来店されたお客さん同士が自然とつながって行く

繋がっていく 繋がっている 繋げていく

「この建物に出会ってから、お客様、地元のお店や町家・文化財、作家の方々など様々な繋がりが生まれ、そこから活動も不思議なくらい繋がっていきました。そしてそれだけでなく、繋がっていることがたくさんあったことも驚きでした。」
ある時、母親が龍野の出身だという作家に出会った井上さん。
「お話をうかがうと、彼のお母さんの実家は、私が小さい頃住んでいた家と近くて、幼い頃に一緒に遊んだことも。その他にも、アートプロジェクトの事務局をずっと手伝ってくれている人のご主人の妹さんが、私の中学時代の友だちだったり。繋がっていくこと、繋がっていたこと、そうした繋がりが繋がって、新しい試みが形になっていったんです。」
ガレリアでの作品展やコンサートからオータムフェスティバルへ、さらにアートプロジェクトへと20年間に繋がっていったこと。知らないうちに静かに繋がっていた大切な人たちとの結びつき。それらを今度は、後継者へ繋げていく立場になりたいと井上さんは語る。

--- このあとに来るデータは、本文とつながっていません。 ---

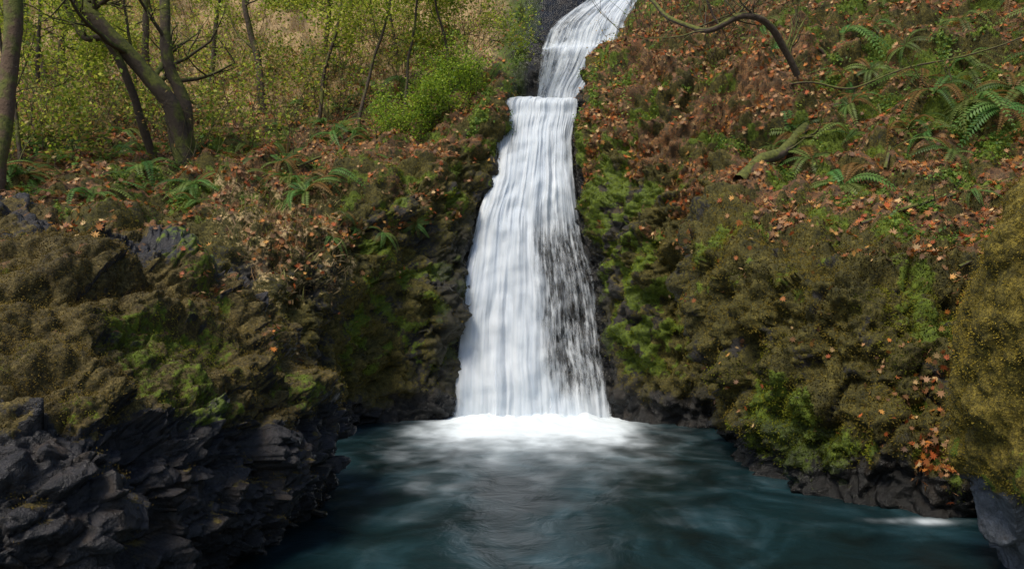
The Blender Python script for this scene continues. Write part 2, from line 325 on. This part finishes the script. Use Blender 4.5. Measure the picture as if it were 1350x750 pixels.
# ---------------------------------------------------------------- moss tufts
def pick(w,n):
    c=np.cumsum(w); return np.searchsorted(c,rng.random(n)*c[-1])
TV=np.array([(-.3,0,0),(.3,0,0),(.15,.2,1),(0,-.3,0),(0,.3,0),(-.25,0,.8)],float); TF=np.array([(0,1,2),(3,4,5)])
def tufts(name,Pp,Nn,w,n,smin,smax,colA,colB,green=None):
    i=pick(w,n); pos=Pp[i]+rng.normal(size=(n,3))*.018
    s=rng.uniform(smin,smax,n); R=basis(Nn[i]+np.array([0,0,.1]),jit=.4)
    V,F=inst(TV,TF,pos,R,s); t=np.clip(.5+1.2*fbm(pos*1.7,3,5)+.6*fbm(pos*7,2,6)+rng.normal(size=n)*.12,0,1)[:,None]
    c=np.array(colA)*(1-t)+np.array(colB)*t
    if green is not None:
        g=np.clip(green[i]*1.3-.2+rng.normal(size=n)*.15,0,1)[:,None]; c=c*(1-g)+g*(np.array((.07,.10,.008))*(1-t)+np.array((.25,.31,.02))*t)
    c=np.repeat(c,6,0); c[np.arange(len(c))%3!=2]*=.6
    S=Soup(); S.add(V,F,0,c); return S.build(name,[m_moss])
w=TA*np.clip(Tm['moss']+Tm['green']-.35,0,1)*(TP[:,1]<18)/np.maximum(TP[:,1],4)**1.2*(1-ss(.5,.9,Tm['litter']))*(Tm['v']>1)*(1-.6*ss(.4,.7,Tm['wet_shade']))*(abs(TP[:,0])<TP[:,1]*.8)
gr=np.maximum(Tm['green'],.5*ss(.1,.5,fbm(TP*.8,3,66)))
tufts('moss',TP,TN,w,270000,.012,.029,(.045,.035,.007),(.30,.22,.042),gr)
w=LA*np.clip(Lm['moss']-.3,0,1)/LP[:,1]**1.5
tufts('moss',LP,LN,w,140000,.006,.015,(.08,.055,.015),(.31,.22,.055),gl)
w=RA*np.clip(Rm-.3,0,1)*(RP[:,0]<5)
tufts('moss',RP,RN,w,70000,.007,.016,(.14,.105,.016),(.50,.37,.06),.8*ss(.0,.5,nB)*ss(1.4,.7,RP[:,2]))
# ---------------------------------------------------------------- fallen leaves
ang=np.deg2rad([-90,-55,-35,-15,5,28,50,68,90,112,130,152,175,195,215,235]); rad=np.array([.35,.45,.8,.42,1,.5,1.05,.55,1.2,.55,1.05,.5,1,.42,.8,.45])
LV=np.stack([np.cos(ang)*rad,np.sin(ang)*rad,.18*rad**2],1); LV=np.concatenate([[(0,0,0)],LV]); k=len(ang)
LF=np.array([(0,1+j,1+(j+1)%k) for j in range(k)])
pal=np.array([(.46,.16,.03),(.34,.11,.03),(.54,.27,.07),(.42,.22,.10),(.22,.10,.04),(.58,.38,.17),(.14,.07,.035),(.46,.11,.03),(.32,.17,.08)])
def leaves(name,Pp,Nn,w,n,s0,s1,jit=.35,up=.02):
    i=pick(w,n); pos=Pp[i]+Nn[i]*rng.uniform(.005,up,n)[:,None]+rng.normal(size=(n,3))*.03*np.array([1,1,.2])
    V,F=inst(LV,LF,pos,basis(Nn[i].copy(),jit=jit),rng.uniform(s0,s1,n)); c=pal[rng.integers(0,len(pal),n)]*rng.uniform(.5,1.2,n)[:,None]
    S=Soup(); S.add(V,F,0,np.repeat(c,k+1,0)); return S.build(name,[m_leaf])
w=TA*np.clip(Tm['litter']-.15,0,1)*(TP[:,1]<26)*(abs(TP[:,0])<TP[:,1]*.8)/np.maximum(TP[:,1],5)*np.clip(.45+fbm(TP*1.3,2,140)*1.2,.08,1)
leaves('fallen_leaves',TP,TN,w,54000,.026,.060)
w=TA*(Tm['v']>3.8)*(Tm['v']<8)*(TN[:,2]>.2)*(Tm['wet_shade']<.6)*(TP[:,1]<22)*(abs(TP[:,0])<TP[:,1]*.8)/np.maximum(TP[:,1],5)
leaves('fallen_leaves',TP,TN,w,6500,.03,.062)
w=LA*(Lm['litter']>.28)*np.clip(fbm(LP*1.8,2,150)+.05,0,1)**1.5
leaves('fallen_leaves',LP,LN,w,700,.020,.042,.3)
w=TA*(np.exp(-((TP-np.array([4.05,7.6,.55]))**2).sum(1)/.05)+.6*np.exp(-((TP-np.array([4.3,7.8,1.25]))**2).sum(1)/.04))
leaves('fallen_leaves',TP,TN,w,320,.03,.05,.6,.1)
w=TA*(Tm['u']>10.5)*(Tm['v']>1.6)*(Tm['v']<4.6)*(Tm['u']<14.6)*np.clip(fbm(TP*1.7,2,152)+.1,0,1)
leaves('fallen_leaves',TP,TN,w,420,.025,.045,.4,.04)
# ---------------------------------------------------------------- ferns
def fern_mesh(name,seed,droop,nf=15,fan=2*math.pi):
    r=np.random.default_rng(seed); S=Soup()
    for f in range(nf):
        a=f/nf*fan+r.uniform(-.25,.25); L=r.uniform(.6,1.05); t=np.linspace(0,1,26)
        rise=r.uniform(.45,1.0); hr=L*(t-.12*t*t); hz=L*(rise*t-droop*r.uniform(.7,1.2)*t*t)
        dirv=np.array([math.cos(a),math.sin(a),0]); side=np.array([-math.sin(a),math.cos(a),0])
        C=dirv*hr[:,None]+np.array([0,0,1.])*hz[:,None]+side*(r.uniform(-.25,.25)*t*t)[:,None]
        col=np.array((.10,.20,.045))*r.uniform(.6,1.6)*np.array([r.uniform(.8,1.8),1,1])
        if r.random()<.12: col=np.array((.24,.13,.035))
        S.tube(C,np.linspace(.008,.002,26),3,0,col*.7)
        T_=np.gradient(C,axis=0); T_/=np.linalg.norm(T_,axis=1)[:,None]
        w=.15*L*np.clip((t+.05)**.45*(1-t)**.75*1.5,0,1)
        for sgn in (-1,1):
            for j in range(2,25):
                s_=side*sgn*.95+T_[j]*.25+np.array([0,0,-.18]); b=C[j]; wd=T_[j]*.019*L
                V=np.array([b-wd*.5,b+s_*w[j]*.4-wd,b+s_*w[j],b+s_*w[j]*.4+wd])
                S.add(V,np.array([(0,1,2,3)]),0,col*r.uniform(.8,1.2))
    return S.build(name,[m_fol])
def mkf(seed,dr,nf=15):
    o=fern_mesh('fd',seed,dr,nf); me=o.data; bpy.data.objects.remove(o); me.name='sword_fern'; return me
fern_data=[mkf(1,.9),mkf(2,1.1,18),mkf(3,1.3,11),mkf(4,1.5,12),mkf(5,1.4,8)]
def fern(p,s,d=None,mix=.5):
    q,n=snap(p); nn=Vector(n)*mix+Vector((0,0,1))*(1-mix)
    o=bpy.data.objects.new('sword_fern',fern_data[rng.integers(0,4) if d is None else d]); sc.collection.objects.link(o)
    o.location=Vector(q)+Vector(n)*.05; o.rotation_mode='QUATERNION'
    o.rotation_quaternion=nn.to_track_quat('Z','Y')@Quaternion((0,0,1),rng.uniform(0,6.28)); o.scale=(s,)*3
for p in [(5.67,13.3,5.4),(6.6,12.6,5.3),(7.2,11.6,5),(5.4,12.6,4.7),(4.8,11.5,3.6),(6.3,11.4,4.2),(4.7,12.6,4.2),(8.3,12.5,6),(7.6,13.5,6.2),(6.4,14.3,6.2),(8.6,11.8,5.5),(5.9,14.5,6),(7.7,10.9,4.3),(4.9,13.7,4.9),(9,13.5,6.8),(6.9,13.3,5.8),(8.0,14.3,7),(7.0,15.5,7.2),(9,14.5,7.6),(5.5,16.5,7.3),(8.2,16,8.3),(7.5,12.2,5.3),(8.0,11.3,5.0),(7.0,14.3,6.6),(9.5,12.5,6.2),(6.0,12.2,4.6),(8.7,15,7.8),(7.8,16.5,8.2),(9.8,14.3,7.6),(6.9,12.0,4.9),(5.9,13.8,5.6),(7.4,13.0,5.8),(6.2,11.9,4.5),(6.4,15.4,7.0),(4.9,15.6,6.7),(4.4,13.4,4.6)]:
    fern(p,rng.uniform(.65,1.1),rng.integers(2,5),.55)
for p in [(5.2,10.5,3.3),(4.3,13.2,4.4),(5.9,10.2,3.3),(-2.2,13.5,3.1),(-2.6,13.3,3.3),(-3.3,13,3.3),(-1.7,14.0,3.4),(-2.9,12.6,2.9)]: fern(p,.42,2,.7)
for p in [(-5.8,13,3.5),(-5.3,13.4,3.7),(-6.6,12.8,3.5),(-3.5,13.6,3.9),(-3.2,14.2,4.2),(-5.6,15.2,4.6),(-7.4,15,4.6),(-7.2,13.6,4),(-4.6,16.5,5),(-5.4,16.5,5.1),(-3.6,17.2,5.4),(-2.9,16.5,5.2),(-6.3,14.2,4.2),(-8.2,14.5,4.4),(-4.2,15,4.5),(-2,17,5.8),(-1.6,16.2,5.6),(-8.8,16.5,5.2),(-6.6,17.5,5.6),(-6.9,12.2,3.4),(-3.9,14.2,4.2),(-5.0,12.6,3.4),(-6.0,13.6,3.9),(-7.8,13,3.8),(-6.3,12.4,3.4),(-5.0,14.4,4.2),(-4.4,13.4,3.8),(-2.6,15.2,4.6)]:
    fern(p,rng.uniform(.65,1.05),rng.integers(0,3),.4)
cand=np.where((Tm['u']<4.2)&(Tm['v']>5.2)&(Tm['v']<7.6)&(abs(TP[:,0])<TP[:,1]*.68))[0]
for i in cand[pick(TA[cand]/TP[cand,1],80)]: fern(TP[i],rng.uniform(.6,1.1),rng.integers(0,3),.4)
# ---------------------------------------------------------------- trees, shrubs
dl=np.array([(0,0,0),(.32,.4,.06),(0,1,0),(-.32,.4,.06)],float); dF=np.array([(0,1,2,3)])
def branch(S,p,d,L,r,lev,tips,curl=.25,nch=4,c=(.07,.05,.035),up=.15,sides=5):
    n=max(5,int(L/.18)) if lev>0 else 8; n=min(n,14); pts=[np.array(p)]; d=np.array(d,float)
    for j in range(n):
        d=d+rng.normal(size=3)*curl*.5; d[2]+=up*.3; d/=np.linalg.norm(d); pts.append(pts[-1]+d*L/n)
    pts=np.array(pts); S.tube(pts,np.linspace(r,r*.35,n+1),sides if r>.012 else 3,0,c)
    if lev<=0: tips.append(pts[n//3:]); return
    for j in range(nch):
        t=rng.integers(n//3,n+1); dd=pts[t]-pts[t-1]; dd/=np.linalg.norm(dd); nd=dd+rng.normal(size=3)*.65; nd/=np.linalg.norm(nd)
        branch(S,pts[t],nd,L*rng.uniform(.45,.7),r*.5*(1-.4*t/n)+.002,lev-1,tips,curl,nch,c,up,sides)
    tips.append(pts[-3:])
GR=np.array([(.34,.42,.03),(.50,.55,.06),(.25,.34,.03),(.60,.60,.09),(.14,.20,.025)])
def addleaves(S,tips,n,size,cols=GR,spread=.12,flat=.6):
    pp=np.concatenate(tips); i=rng.integers(0,len(pp),n); pos=pp[i]+rng.normal(size=(n,3))*spread
    nn=rng.normal(size=(n,3))*(1-flat)+np.array([0,-.3,1])*flat
    R=basis(nn/np.linalg.norm(nn,axis=1)[:,None],jit=.2); V,F=inst(dl,dF,pos,R,rng.uniform(.6,1.3,n)*size)
    c=cols[rng.integers(0,len(cols),n)]*rng.uniform(.7,1.2,n)[:,None]; S.add(V,F,1,np.repeat(c,4,0))
def trunk(S,pts,r0,r1,tips,kids,sides=9,lev=2,L=1.6,c=(.07,.05,.035)):
    P_=crom(np.array(pts,float),8); n=len(P_); rr=np.linspace(r0,r1,n)*(1+.12*fbm(P_*2.5,2,int(r0*1000)))
    P_=P_+.05*np.stack([fbm(P_*1.3,2,3),fbm(P_*1.3,2,4),0*rr],1); S.tube(P_,rr,sides,0,c)
    for j in range(kids):
        t=rng.integers(n//3,n); d=rng.normal(size=3); d[2]=abs(d[2])*.6; d/=np.linalg.norm(d)
        branch(S,P_[t],d,L*rng.uniform(.6,1.2),rr[t]*.4,lev,tips,.3,3,c)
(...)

「楽しいことをみんなに知らせるのが好きなんです。そして、人を繋ぐことも。」
音楽や美術、劇やダンスなど、アーティストたちを繋ぎ、龍野のまちから芸術を発信する手伝いがしたいと語る井上さん。人とまち、まちとアートの交わりの中、井上さんはこれからも歴史の中に生きるまちと、今を生きる人々を繋ぎ続けていく。